And Girls Did Play Too? E. Nesbit’s version of H G Wells’ Floor Games – Wings and the Child 1913

One of Edith Nesbit’s elaborate play palaces and magical cities in Wings and the Child (1913)

I have previously mentioned E. Nesbit’s curious short story The City in the Library 1901 with her own children featured in this odd fever dream:

https://manoftinblog.wordpress.com/2016/06/25/how-to-feed-toy-soldiers/

Wells and Nesbit knew of each other and had links to the socialist Fabian Society (after which she named her son Fabian).

Scholarly Editing indeed: Intriguing references to Britain’s Civilians and E. Nesbit’s Wings and the Child. As ever, the Brontes! Scholarly Editing 2017, Volume 38 Little Wars by H. G. Wells Edited by Nigel Lepianka and Deanna Stover

Thanks to Rahway flagging up a scholarly editing of the Little Wars text, Scholarly Editing 2017, Volume 38- Little Wars by H. G. Wells – edited by Nigel Lepianka and Deanna Stover

https://scholarlyediting.org/2017/editions/littlewars/intro.html#page_info

I discovered that E.Nesbit, in parallel to Wells writing Floor Games (1911), wrote her own book on how to make miniature worlds and magical cities, published in 1913, the year Little Wars was published.

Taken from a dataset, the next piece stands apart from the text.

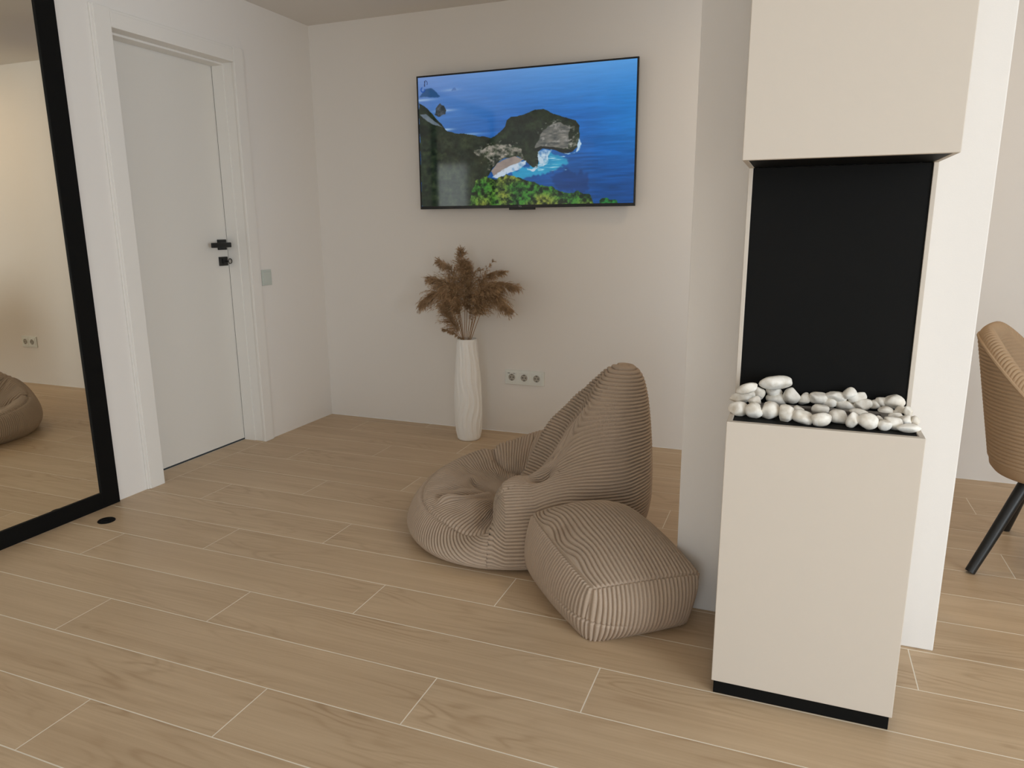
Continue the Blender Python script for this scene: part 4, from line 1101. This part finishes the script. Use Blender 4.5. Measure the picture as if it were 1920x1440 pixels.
# ------------------------------------------------------------------ dining chair behind the pillar
def dining_chair():
    cx, cy = 0.94, 2.90
    root = tag(empty('dining_chair', (cx, cy, 0), math.radians(-20)), 'tan corduroy tub chair with slanted black legs behind the white pillar', 'chair')
    na, nz = 260, 150
    ph0 = math.radians(118)
    phi = np.linspace(-ph0, ph0, na)[None, :]                  # 0 = back (-X)
    w = np.linspace(0, 1, nz)[:, None]
    q_ = np.clip((np.abs(phi)-0.30)/1.35, 0, 1); ztop = 0.812 - 0.285*q_*q_*(3-2*q_)**0.8
    zbot = 0.385
    def shell(inset, zt_extra=0.0, zb=zbot):
        z = zb + (ztop+zt_extra-zb)*w
        q = (z-0.375)/0.46
        a = 0.235 + 0.085*np.clip(q, 0, 1.1) - inset; c_ = 0.265 + 0.045*np.clip(q, 0, 1.1) - inset
        e = 2.5
        cs, sn = np.cos(phi), np.sin(phi)
        r = (np.abs(cs/a)**e + np.abs(sn/c_)**e)**(-1/e)
        return np.stack([-r*cs, -r*sn, z*np.ones_like(phi)], -1)
    outer = shell(0.0)
    nr = grid_normals(outer, False)
    if nr[nz//2, na//2] @ np.array([-1, 0, 0]) < 0: nr = -nr
    outer2 = outer + nr*(0.0038*rib(outer[..., 2], 0.0135)*np.clip(w/0.03, 0, 1))[..., None]
    mesh_obj('outer_shell', np_mesh('outer_shell', outer2.reshape(-1, 3), grid_faces(nz, na, False)), M_CORD2, root, True)
    inner = shell(0.055, 0.0, 0.45)
    ni = grid_normals(inner, False)
    if ni[nz//2, na//2] @ np.array([1, 0, 0]) < 0: ni = -ni
    inner2 = inner + ni*(0.0040*rib(inner[..., 2], 0.0135)*np.clip((1-w)/0.05, 0, 1))[..., None]
    mesh_obj('inner_padding', np_mesh('inner_padding', inner2.reshape(-1, 3), grid_faces(nz, na, False)), M_CORD2, root, True)
    # padded roll joining both, its wales running across
    fi = np.linspace(0, na-1, 1100)
    ip = lambda A: np.stack([np.interp(fi, np.arange(na), A[:, c]) for c in range(3)], -1)
    top_o, top_i = ip(outer[-1]), ip(inner[-1])
    s = np.linspace(0, 1, 26)[:, None, None]
    rim = top_o[None]*(1-s) + top_i[None]*s
    sn_ = np.sin(np.pi*np.clip(s[..., 0]*1.0, 0, 1))
    rim[..., 2] += 0.030*sn_**0.8
    rb = rib(np.concatenate([[0], np.cumsum(np.linalg.norm(np.diff(top_o, axis=0), axis=1))])[None, :]*np.ones((26, 1)), 0.0135)
    nr_ = grid_normals(rim, False)
    if nr_[13, 550, 2] < 0: nr_ = -nr_
    rim = rim + nr_*(0.0042*rb*np.minimum(1, sn_*2.0))[..., None]
    mesh_obj('rim_band', np_mesh('rim_band', rim.reshape(-1, 3), grid_faces(26, 1100, False)), M_CORD2, root, True)
    bb = B(); bb.tube([Vector(q)+Vector((0, 0, 0.002)) for q in top_o[::16]], 0.0058, n=8); bb.obj('piping', M_CORD2, root, True)
    # front edges of the arms
    for side in (0, -1):
        A_, C_ = outer[:, side], inner[:, side]
        s = np.linspace(0, 1, 8)[:, None, None]
        fr = A_[None]*(1-s)+C_[None]*s; fr[..., 0] += 0.018*np.sin(np.pi*s[..., 0])
        mesh_obj('arm_front', np_mesh('arm_front', fr.reshape(-1, 3), grid_faces(8, nz, False)), M_CORD2, root, True)
    # underside bowl and seat cushion
    t = np.linspace(0, 2*np.pi, 64, endpoint=False)
    prof = [(1.0, 0.386), (0.985, 0.366), (0.93, 0.350), (0.75, 0.343), (0.02, 0.342)]
    def ring(k, z):
        a, c_ = 0.237*k, 0.267*k
        r = (np.abs(np.cos(t)/a)**2.5 + np.abs(np.sin(t)/c_)**2.5)**(-1/2.5)
        return np.stack([r*np.cos(t), r*np.sin(t), np.full_like(t, z)], -1)
    V = np.concatenate([ring(k, z) for k, z in prof]); mesh_obj('underside', np_mesh('underside', V, grid_faces(len(prof), 64, True)), M_CORD2, root, True)
    prof = [(0.96, 0.376), (1.02, 0.40), (1.02, 0.455), (0.95, 0.475), (0.7, 0.488), (0.02, 0.492)]
    V = np.concatenate([ring(k, z) + np.array([0.02, 0, 0]) for k, z in prof]); mesh_obj('seat_cushion', np_mesh('seat_cushion', V, grid_faces(len(prof), 64, True)), M_CORD2, root, True)
    for sx in (-1, 1):
        for sy in (-1, 1):
            bb = B(); a = Vector((sx*0.10, sy*0.10, 0.350)); c = Vector((sx*(0.218 if sy < 0 else 0.180), sy*0.255, 0.0))
            dirv = (a-c).normalized()
            bb.tube([c + Vector((0, 0, 0.004)), c.lerp(a, .3), a], [0.0165, 0.018, 0.021], n=16)
            bb.obj('leg', M_BLACKM, root, True)
dining_chair()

Wings and the Child can be read here in text form with illustrations:

https://www.gutenberg.org/files/38977/38977-h/38977-h.htm#Page_3

Lots to enjoy and ponder here for the weekend.

The book reminds me of Edwardian “gardening with children” manuals. The relatively new idea of “Childhood” for some, especially middle class Edwardian childhood, suddenly needed its Parenting manuals. Arguably these are an improvement on the stereotypical Victorian parenting of “Children should be seen and not heard” – especially in Sunday’s – and preferably not seen either.

“Now send them off to the Nursery with the Nurse or Governess or Boarding School …”

Blog posted by Mark Man of TIN, 23 January 2021

10 thoughts on “And Girls Did Play Too? E. Nesbit’s version of H G Wells’ Floor Games – Wings and the Child 1913”

  1. The Nesbit book is an excellent find. Very inspirational!

    W.r.t. your last remark, about the rise of “parenting books”: I think indeed there’s a correlation with the growing middle class at the time (whose children were not recruited in the workforce from an early age), who did more things themselves in the household instead of outsourcing everything to servants.

    Like

    1. Thanks – I think these were part of a growing trend towards more hands-on parenthood – set against the ‘remote’ stereotype of Victorian families although people like Charles Darwin did challenge this stereotype.

      Like

  2. Wings and the child has some fascinating pictures within, thanks for pointing us in its direction. I will read properly later but am still taking in the illustrations. Lacks the charm of Floor Games but is splendid in its own visual delights. I wonder what else awaits discovery…

    Like

    1. It seems a much more earnest sort of plea for childhood toys and games, it namechecked Montessori and others, and would no doubt now be popular with the home educated community in its view that childhood should be free of oppressive Victorian Gradgrind schooling.
      It has sensible things to say about “single use” toys, compared to ones that have multiple uses with imagination.
      Where in her opening scale of adults who remember being and remain at heart an imaginative child
      through to proper grown ups do you think we should put ourselves? 🙂

      Like

  3. I enjoyed the links and, especially, Nesbit’s explanations of building a toy city. I skimmed through the slightly turgid philosophical discourse intended for instructing adults about children’s play but the buildings with domino steps and sections of broom stick etc fascinated me. Obviously, this was written in the pre plastic age, before Lego and before the endless assortment of plastic toys and buildings. Nevertheless I was inspired to build more toy buildings for my troops but with the added advantage of sections cut from plastic bottles and an assortment of plastic figures; now I know what to do with the oversized plastic cats – use them for a ‘House of cats’.

    Like

    1. The pictures and the practical examples are the joy of this. I agree that the opening sections of it are largely philosophy and rhetoric which obviously needed saying at the time. Maybe the book should have been back to front?
      It is of interest to scrap modellers.